74   vain   2011 Apr 19, 12:08pm  

Thomas, is that chart showing price per square foot? If so, I'm purchasing at $338/sq foot. Not too much over what your chart is suggesting.

I too "won" against others using cash, but I'm not too sure if there really were others as they asked for a "highest & best" twice.

75   thomas.wong1986   2011 Apr 19, 4:07pm  

http://www.housingbubblebust.com/index.html

Index, for santa clara the index is very close to actual prices (,000).

vain says

I too “won” against others using cash, but I’m not too sure if there really were others as they asked for a “highest & best” twice.

Its a shame we (public, media, and govt) are too busy trying to go after evil wall street and banksters to notice someone like realtors are scaming even today the public at large and giving lip service to govt regulators.

So much for "trust but verify". Surely the lady realtors who looks like someones grandmom and drives a new Benz wouldnt rip me off.

76   thomas.wong1986   2011 Apr 19, 4:10pm  

bayview6 says

The fallacy in thinking that housing should track “inflation” is that prices for different consumer goods go up at different rates.

oddly the main gist behind Robert Shillers study is RE prices do track inflation. and since shiller predicted the stock bubble in 1999, and housing bubble 2005, leds one to believe he is right.

77   Vicente   2011 Apr 19, 5:09pm  

Shiller chart was updated and posted in a Patrick link on Monday. Still looks grim:

78   tatupu70   2011 Apr 19, 10:19pm  

thomas.wong1986 says

oddly the main gist behind Robert Shillers study is RE prices do track inflation. and since shiller predicted the stock bubble in 1999, and housing bubble 2005, leds one to believe he is right.

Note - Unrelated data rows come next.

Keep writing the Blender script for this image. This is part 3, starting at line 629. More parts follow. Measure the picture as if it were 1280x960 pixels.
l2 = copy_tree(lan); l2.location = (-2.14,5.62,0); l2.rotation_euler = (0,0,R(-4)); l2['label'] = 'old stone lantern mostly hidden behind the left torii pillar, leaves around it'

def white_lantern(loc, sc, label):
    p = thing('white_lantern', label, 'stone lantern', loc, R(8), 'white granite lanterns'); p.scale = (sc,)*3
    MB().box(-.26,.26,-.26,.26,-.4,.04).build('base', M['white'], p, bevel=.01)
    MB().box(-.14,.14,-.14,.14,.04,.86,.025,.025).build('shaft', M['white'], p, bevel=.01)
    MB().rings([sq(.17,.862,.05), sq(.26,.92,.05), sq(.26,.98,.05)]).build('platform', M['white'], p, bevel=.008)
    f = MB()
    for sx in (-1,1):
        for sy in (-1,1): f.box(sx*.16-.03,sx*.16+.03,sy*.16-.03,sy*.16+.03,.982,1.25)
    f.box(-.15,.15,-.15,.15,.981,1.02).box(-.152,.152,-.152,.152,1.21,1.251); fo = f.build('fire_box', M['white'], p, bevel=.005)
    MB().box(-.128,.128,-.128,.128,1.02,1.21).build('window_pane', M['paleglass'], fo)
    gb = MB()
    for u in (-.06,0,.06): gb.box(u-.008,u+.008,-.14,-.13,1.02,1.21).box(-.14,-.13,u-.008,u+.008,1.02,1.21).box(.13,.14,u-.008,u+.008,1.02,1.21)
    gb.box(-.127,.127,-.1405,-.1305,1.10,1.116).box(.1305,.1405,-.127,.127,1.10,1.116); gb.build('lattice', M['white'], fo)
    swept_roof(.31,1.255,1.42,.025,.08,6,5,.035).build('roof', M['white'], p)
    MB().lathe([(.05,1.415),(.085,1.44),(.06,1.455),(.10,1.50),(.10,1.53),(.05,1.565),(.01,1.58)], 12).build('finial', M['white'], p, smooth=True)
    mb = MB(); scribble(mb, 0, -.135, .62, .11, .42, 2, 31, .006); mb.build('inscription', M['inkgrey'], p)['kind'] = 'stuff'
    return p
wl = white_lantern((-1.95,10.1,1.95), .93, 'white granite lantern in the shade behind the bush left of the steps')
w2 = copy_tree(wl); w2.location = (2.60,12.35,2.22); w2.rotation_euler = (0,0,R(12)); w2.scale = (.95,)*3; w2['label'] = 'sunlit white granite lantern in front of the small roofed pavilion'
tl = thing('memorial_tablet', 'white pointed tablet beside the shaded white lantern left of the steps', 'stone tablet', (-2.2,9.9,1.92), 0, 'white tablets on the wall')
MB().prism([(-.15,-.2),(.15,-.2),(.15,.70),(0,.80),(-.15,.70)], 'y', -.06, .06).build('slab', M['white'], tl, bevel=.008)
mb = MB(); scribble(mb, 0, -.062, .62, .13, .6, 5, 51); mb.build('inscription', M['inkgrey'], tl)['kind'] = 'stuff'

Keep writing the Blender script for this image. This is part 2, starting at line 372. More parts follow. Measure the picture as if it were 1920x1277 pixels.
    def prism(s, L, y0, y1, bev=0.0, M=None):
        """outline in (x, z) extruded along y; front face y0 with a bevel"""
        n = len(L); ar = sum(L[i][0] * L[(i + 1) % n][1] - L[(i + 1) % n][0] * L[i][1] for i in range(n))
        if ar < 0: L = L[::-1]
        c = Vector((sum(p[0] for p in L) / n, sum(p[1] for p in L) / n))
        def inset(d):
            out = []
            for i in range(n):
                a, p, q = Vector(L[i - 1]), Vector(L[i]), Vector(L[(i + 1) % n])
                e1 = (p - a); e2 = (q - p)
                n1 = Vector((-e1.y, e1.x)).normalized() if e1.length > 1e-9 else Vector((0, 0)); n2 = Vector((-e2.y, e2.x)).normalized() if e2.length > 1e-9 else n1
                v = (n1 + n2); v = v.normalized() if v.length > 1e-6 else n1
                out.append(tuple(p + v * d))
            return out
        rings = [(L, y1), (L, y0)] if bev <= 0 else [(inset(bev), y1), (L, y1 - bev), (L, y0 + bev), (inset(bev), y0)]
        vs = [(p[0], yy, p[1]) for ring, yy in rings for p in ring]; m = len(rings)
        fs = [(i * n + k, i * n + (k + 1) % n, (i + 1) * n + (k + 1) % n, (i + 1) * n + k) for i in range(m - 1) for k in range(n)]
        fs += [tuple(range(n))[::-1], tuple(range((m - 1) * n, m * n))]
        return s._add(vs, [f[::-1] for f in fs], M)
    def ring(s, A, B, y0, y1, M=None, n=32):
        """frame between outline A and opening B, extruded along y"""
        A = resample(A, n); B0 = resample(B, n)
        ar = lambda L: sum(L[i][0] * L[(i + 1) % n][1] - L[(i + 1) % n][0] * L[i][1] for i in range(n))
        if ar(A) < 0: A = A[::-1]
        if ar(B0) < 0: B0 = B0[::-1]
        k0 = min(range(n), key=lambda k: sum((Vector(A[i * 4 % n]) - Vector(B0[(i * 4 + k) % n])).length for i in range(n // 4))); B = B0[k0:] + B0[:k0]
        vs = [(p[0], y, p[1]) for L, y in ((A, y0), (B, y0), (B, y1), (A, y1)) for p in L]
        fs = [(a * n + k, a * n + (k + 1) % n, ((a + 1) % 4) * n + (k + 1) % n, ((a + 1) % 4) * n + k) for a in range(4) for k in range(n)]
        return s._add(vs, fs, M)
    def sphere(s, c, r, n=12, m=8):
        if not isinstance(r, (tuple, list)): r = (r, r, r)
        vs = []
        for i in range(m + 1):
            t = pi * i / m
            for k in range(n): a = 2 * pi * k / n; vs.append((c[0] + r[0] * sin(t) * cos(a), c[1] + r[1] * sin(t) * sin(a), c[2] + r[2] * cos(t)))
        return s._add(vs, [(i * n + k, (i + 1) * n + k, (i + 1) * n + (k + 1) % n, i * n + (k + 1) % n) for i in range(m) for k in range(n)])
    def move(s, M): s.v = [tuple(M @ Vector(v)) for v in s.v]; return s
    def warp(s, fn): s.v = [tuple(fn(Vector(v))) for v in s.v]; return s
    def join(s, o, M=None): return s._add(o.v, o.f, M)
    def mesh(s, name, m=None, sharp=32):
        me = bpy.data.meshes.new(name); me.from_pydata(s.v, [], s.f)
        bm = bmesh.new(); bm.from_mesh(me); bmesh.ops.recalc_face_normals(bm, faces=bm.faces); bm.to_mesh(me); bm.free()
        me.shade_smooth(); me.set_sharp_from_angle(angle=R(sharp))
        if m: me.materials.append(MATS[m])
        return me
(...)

Even if you accept that RE prices track inflation (which is somewhat dubious--I would expect them to track wage inflation), you have to admit that it doesn't mean that every specific neighborhood or city will therefore exactly track inflation. Detroit, for example, clearly has signficantly lagged inflation. Does that mean Detroit is severely undervalued right now?

You can't look at a specific town and say that because it has outperformed inflation, it is overvalued.

79   vain   2011 Apr 20, 1:34am  

thomas.wong1986 says

Its a shame we (public, media, and govt) are too busy trying to go after evil wall street and banksters to notice someone like realtors are scaming even today the public at large and giving lip service to govt regulators.

We were actually expecting that so our offer was quite low. Then again, their asking price was low. We still got a good price I feel. This house was 340kish around 1998 and 1999. If I factor in 33% inflation to it, it'd be $452k. I'm still paying a lower price than that.